■ **WHAT IS REQUIRED**:
Every record below should be transcribed exactly. Omit the images.

[Records with scene code]
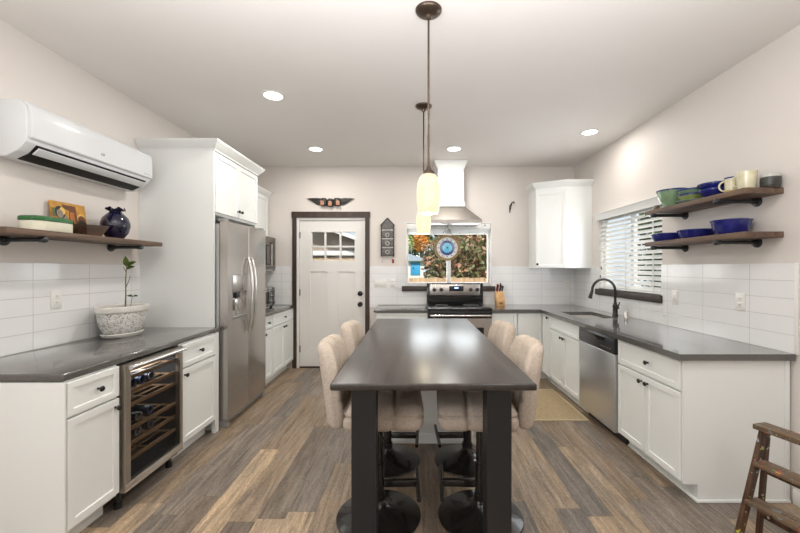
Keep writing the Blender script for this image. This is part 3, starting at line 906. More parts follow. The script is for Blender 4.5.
# refrigerator ------------------------------------------------------------
fr = thing('refrigerator', (-2.0, 3.65, 0), 'stainless side-by-side refrigerator with a water dispenser in the near door', 'refrigerator')
FY0, FY1, FX = 3.235, 4.070, -1.598
bx('body', 'steelside', fr, XL + 0.03, FX - 0.075, FY0 + 0.004, FY1 - 0.004, 0.03, 1.77, 0.004)
ds = MB().voxel([FX - 0.068, FX - 0.035, FX], [FY0, 3.325, 3.585, 3.642], [0.075, 0.93, 1.17, 1.79],
                lambda x, y, z: not (x > FX - 0.035 and 3.325 < y < 3.585 and 0.93 < z < 1.17), r=0.005, seg=3).build('freezer_door', 'steel', fr)
bx('fresh_food_door', 'steel', fr, FX - 0.068, FX, 3.650, FY1, 0.075, 1.79, 0.006, 3)
bx('dispenser_frame', 'steelside', ds, FX - 0.003, FX + 0.002, 3.314, 3.596, 1.165, 1.330, 0.002)
bx('dispenser_panel', 'steel', ds, FX - 0.003, FX + 0.005, 3.322, 3.588, 1.173, 1.322, 0.003)
bx('dispenser_recess', 'chrome', ds, FX - 0.034, FX - 0.031, 3.328, 3.582, 0.932, 1.168)
bx('drip_tray', 'steelside', ds, FX - 0.031, FX - 0.001, 3.328, 3.582, 0.932, 0.945, 0.002)
bx('paddle', 'chrome', ds, FX - 0.030, FX - 0.012, 3.40, 3.51, 1.00, 1.10, 0.004)
bx('nozzle', 'blackplastic', ds, FX - 0.030, FX - 0.008, 3.42, 3.49, 1.11, 1.165, 0.004)
for yy, par in ((3.612, ds), (3.690, fr.children[2] if len(fr.children) > 2 else fr)):
    n = 14
    pts = [(FX + 0.012 + 0.040 * sin(pi * k / n) ** 0.6, yy, 0.77 + (1.485 - 0.77) * k / n) for k in range(n + 1)]
    tgt = [ch for ch in fr.children if ch.name.startswith('freezer' if par is ds else 'fresh')][0]
    h = MB().tube(pts, 0.0125, 12).build('handle', 'chrome', tgt)
    for z in (0.775, 1.48):
        MB().tube([(FX - 0.001, yy, z), (FX + 0.016, yy, z)], 0.011, 10).build('handle_mount', 'chrome', tgt)
bx('kick_grille', 'steelside', fr, FX - 0.10, FX - 0.03, FY0 + 0.01, FY1 - 0.01, 0.02, 0.068, 0.004)
for yy in (FY0 + 0.03, FY1 - 0.03):
    bx('foot', 'steelside', fr, FX - 0.09, FX - 0.012, yy - 0.025, yy + 0.025, 0.0, 0.04, 0.004)
    bx('hinge_cover', 'steelside', fr, FX - 0.09, FX - 0.02, yy - 0.03, yy + 0.03, 1.792, 1.812, 0.004)

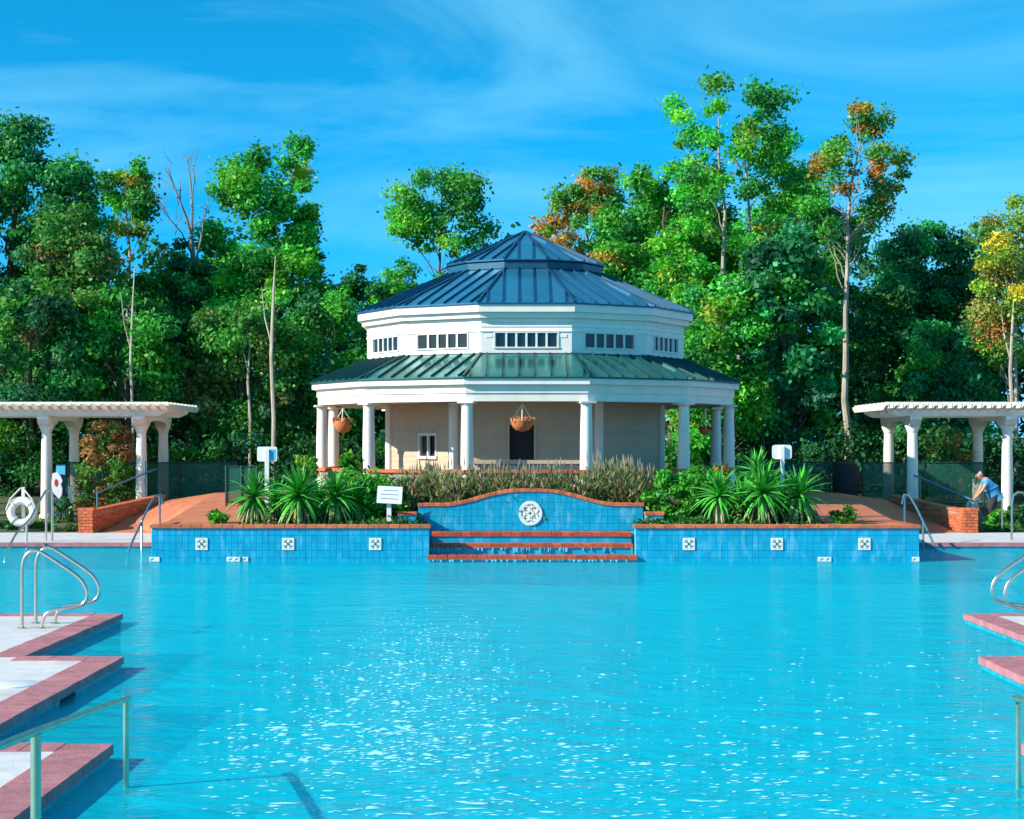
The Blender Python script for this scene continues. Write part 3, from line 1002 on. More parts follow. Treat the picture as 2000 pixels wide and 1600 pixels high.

■ **FULL RESPONSE**:
Keep writing the Blender script for this image. This is part 3, starting at line 906. More parts follow. The script is for Blender 4.5.
# refrigerator ------------------------------------------------------------
fr = thing('refrigerator', (-2.0, 3.65, 0), 'stainless side-by-side refrigerator with a water dispenser in the near door', 'refrigerator')
FY0, FY1, FX = 3.235, 4.070, -1.598
bx('body', 'steelside', fr, XL + 0.03, FX - 0.075, FY0 + 0.004, FY1 - 0.004, 0.03, 1.77, 0.004)
ds = MB().voxel([FX - 0.068, FX - 0.035, FX], [FY0, 3.325, 3.585, 3.642], [0.075, 0.93, 1.17, 1.79],
                lambda x, y, z: not (x > FX - 0.035 and 3.325 < y < 3.585 and 0.93 < z < 1.17), r=0.005, seg=3).build('freezer_door', 'steel', fr)
bx('fresh_food_door', 'steel', fr, FX - 0.068, FX, 3.650, FY1, 0.075, 1.79, 0.006, 3)
bx('dispenser_frame', 'steelside', ds, FX - 0.003, FX + 0.002, 3.314, 3.596, 1.165, 1.330, 0.002)
bx('dispenser_panel', 'steel', ds, FX - 0.003, FX + 0.005, 3.322, 3.588, 1.173, 1.322, 0.003)
bx('dispenser_recess', 'chrome', ds, FX - 0.034, FX - 0.031, 3.328, 3.582, 0.932, 1.168)
bx('drip_tray', 'steelside', ds, FX - 0.031, FX - 0.001, 3.328, 3.582, 0.932, 0.945, 0.002)
bx('paddle', 'chrome', ds, FX - 0.030, FX - 0.012, 3.40, 3.51, 1.00, 1.10, 0.004)
bx('nozzle', 'blackplastic', ds, FX - 0.030, FX - 0.008, 3.42, 3.49, 1.11, 1.165, 0.004)
for yy, par in ((3.612, ds), (3.690, fr.children[2] if len(fr.children) > 2 else fr)):
    n = 14
    pts = [(FX + 0.012 + 0.040 * sin(pi * k / n) ** 0.6, yy, 0.77 + (1.485 - 0.77) * k / n) for k in range(n + 1)]
    tgt = [ch for ch in fr.children if ch.name.startswith('freezer' if par is ds else 'fresh')][0]
    h = MB().tube(pts, 0.0125, 12).build('handle', 'chrome', tgt)
    for z in (0.775, 1.48):
        MB().tube([(FX - 0.001, yy, z), (FX + 0.016, yy, z)], 0.011, 10).build('handle_mount', 'chrome', tgt)
bx('kick_grille', 'steelside', fr, FX - 0.10, FX - 0.03, FY0 + 0.01, FY1 - 0.01, 0.02, 0.068, 0.004)
for yy in (FY0 + 0.03, FY1 - 0.03):
    bx('foot', 'steelside', fr, FX - 0.09, FX - 0.012, yy - 0.025, yy + 0.025, 0.0, 0.04, 0.004)
    bx('hinge_cover', 'steelside', fr, FX - 0.09, FX - 0.02, yy - 0.03, yy + 0.03, 1.792, 1.812, 0.004)

The Blender Python script for this scene continues. Write part 3, from line 1002 on. More parts follow. Treat the picture as 2000 pixels wide and 1600 pixels high.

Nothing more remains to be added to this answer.